─── Excerpted data ───

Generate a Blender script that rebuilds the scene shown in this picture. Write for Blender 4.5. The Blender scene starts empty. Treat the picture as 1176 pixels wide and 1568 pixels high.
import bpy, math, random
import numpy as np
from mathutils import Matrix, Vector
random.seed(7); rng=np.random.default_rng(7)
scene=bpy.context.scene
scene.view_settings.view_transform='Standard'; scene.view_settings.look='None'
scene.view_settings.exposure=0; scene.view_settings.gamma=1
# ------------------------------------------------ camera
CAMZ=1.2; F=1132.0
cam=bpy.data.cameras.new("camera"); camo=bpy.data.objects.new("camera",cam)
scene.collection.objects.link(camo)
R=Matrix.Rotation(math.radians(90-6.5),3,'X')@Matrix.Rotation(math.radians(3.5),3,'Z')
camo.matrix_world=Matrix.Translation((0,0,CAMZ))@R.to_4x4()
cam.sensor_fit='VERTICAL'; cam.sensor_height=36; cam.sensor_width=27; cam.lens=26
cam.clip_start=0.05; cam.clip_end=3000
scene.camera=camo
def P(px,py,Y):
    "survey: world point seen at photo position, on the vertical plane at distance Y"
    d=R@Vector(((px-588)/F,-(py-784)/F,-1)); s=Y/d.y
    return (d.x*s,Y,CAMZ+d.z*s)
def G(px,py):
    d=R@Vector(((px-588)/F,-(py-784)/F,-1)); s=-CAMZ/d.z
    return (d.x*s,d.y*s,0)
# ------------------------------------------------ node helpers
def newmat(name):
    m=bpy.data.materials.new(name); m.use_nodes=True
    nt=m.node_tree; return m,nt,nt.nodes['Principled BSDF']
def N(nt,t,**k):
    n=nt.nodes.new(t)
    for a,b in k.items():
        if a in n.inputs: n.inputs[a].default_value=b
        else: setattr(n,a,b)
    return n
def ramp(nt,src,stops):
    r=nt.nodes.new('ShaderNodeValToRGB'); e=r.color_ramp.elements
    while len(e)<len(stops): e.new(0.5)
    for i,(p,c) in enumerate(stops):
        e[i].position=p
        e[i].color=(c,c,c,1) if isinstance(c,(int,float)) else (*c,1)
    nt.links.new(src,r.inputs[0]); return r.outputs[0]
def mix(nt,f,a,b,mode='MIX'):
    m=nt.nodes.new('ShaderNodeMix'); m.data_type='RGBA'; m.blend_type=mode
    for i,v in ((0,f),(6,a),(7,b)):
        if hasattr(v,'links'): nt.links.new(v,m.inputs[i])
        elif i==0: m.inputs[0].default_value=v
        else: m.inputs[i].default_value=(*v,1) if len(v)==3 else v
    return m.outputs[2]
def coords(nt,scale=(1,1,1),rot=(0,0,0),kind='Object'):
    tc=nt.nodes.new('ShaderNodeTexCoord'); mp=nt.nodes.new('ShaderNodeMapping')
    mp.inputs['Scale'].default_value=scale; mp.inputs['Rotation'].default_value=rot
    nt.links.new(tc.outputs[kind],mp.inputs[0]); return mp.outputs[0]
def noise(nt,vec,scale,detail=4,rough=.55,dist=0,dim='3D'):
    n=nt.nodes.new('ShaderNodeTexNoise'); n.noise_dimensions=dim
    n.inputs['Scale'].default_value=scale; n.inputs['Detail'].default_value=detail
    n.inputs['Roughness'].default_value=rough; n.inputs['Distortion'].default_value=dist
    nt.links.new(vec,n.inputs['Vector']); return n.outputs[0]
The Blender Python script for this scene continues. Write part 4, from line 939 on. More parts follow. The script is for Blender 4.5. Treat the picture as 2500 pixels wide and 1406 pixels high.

───

_Task details_:
Print the listing above in full, exactly as it is.

_Exercise solution_:
Generate a Blender script that rebuilds the scene shown in this picture. Write for Blender 4.5. The Blender scene starts empty. Treat the picture as 1176 pixels wide and 1568 pixels high.
import bpy, math, random
import numpy as np
from mathutils import Matrix, Vector
random.seed(7); rng=np.random.default_rng(7)
scene=bpy.context.scene
scene.view_settings.view_transform='Standard'; scene.view_settings.look='None'
scene.view_settings.exposure=0; scene.view_settings.gamma=1
# ------------------------------------------------ camera
CAMZ=1.2; F=1132.0
cam=bpy.data.cameras.new("camera"); camo=bpy.data.objects.new("camera",cam)
scene.collection.objects.link(camo)
R=Matrix.Rotation(math.radians(90-6.5),3,'X')@Matrix.Rotation(math.radians(3.5),3,'Z')
camo.matrix_world=Matrix.Translation((0,0,CAMZ))@R.to_4x4()
cam.sensor_fit='VERTICAL'; cam.sensor_height=36; cam.sensor_width=27; cam.lens=26
cam.clip_start=0.05; cam.clip_end=3000
scene.camera=camo
def P(px,py,Y):
    "survey: world point seen at photo position, on the vertical plane at distance Y"
    d=R@Vector(((px-588)/F,-(py-784)/F,-1)); s=Y/d.y
    return (d.x*s,Y,CAMZ+d.z*s)
def G(px,py):
    d=R@Vector(((px-588)/F,-(py-784)/F,-1)); s=-CAMZ/d.z
    return (d.x*s,d.y*s,0)
# ------------------------------------------------ node helpers
def newmat(name):
    m=bpy.data.materials.new(name); m.use_nodes=True
    nt=m.node_tree; return m,nt,nt.nodes['Principled BSDF']
def N(nt,t,**k):
    n=nt.nodes.new(t)
    for a,b in k.items():
        if a in n.inputs: n.inputs[a].default_value=b
        else: setattr(n,a,b)
    return n
def ramp(nt,src,stops):
    r=nt.nodes.new('ShaderNodeValToRGB'); e=r.color_ramp.elements
    while len(e)<len(stops): e.new(0.5)
    for i,(p,c) in enumerate(stops):
        e[i].position=p
        e[i].color=(c,c,c,1) if isinstance(c,(int,float)) else (*c,1)
    nt.links.new(src,r.inputs[0]); return r.outputs[0]
def mix(nt,f,a,b,mode='MIX'):
    m=nt.nodes.new('ShaderNodeMix'); m.data_type='RGBA'; m.blend_type=mode
    for i,v in ((0,f),(6,a),(7,b)):
        if hasattr(v,'links'): nt.links.new(v,m.inputs[i])
        elif i==0: m.inputs[0].default_value=v
        else: m.inputs[i].default_value=(*v,1) if len(v)==3 else v
    return m.outputs[2]
def coords(nt,scale=(1,1,1),rot=(0,0,0),kind='Object'):
    tc=nt.nodes.new('ShaderNodeTexCoord'); mp=nt.nodes.new('ShaderNodeMapping')
    mp.inputs['Scale'].default_value=scale; mp.inputs['Rotation'].default_value=rot
    nt.links.new(tc.outputs[kind],mp.inputs[0]); return mp.outputs[0]
def noise(nt,vec,scale,detail=4,rough=.55,dist=0,dim='3D'):
    n=nt.nodes.new('ShaderNodeTexNoise'); n.noise_dimensions=dim
    n.inputs['Scale'].default_value=scale; n.inputs['Detail'].default_value=detail
    n.inputs['Roughness'].default_value=rough; n.inputs['Distortion'].default_value=dist
    nt.links.new(vec,n.inputs['Vector']); return n.outputs[0]
The Blender Python script for this scene continues. Write part 4, from line 939 on. More parts follow. The script is for Blender 4.5. Treat the picture as 2500 pixels wide and 1406 pixels high.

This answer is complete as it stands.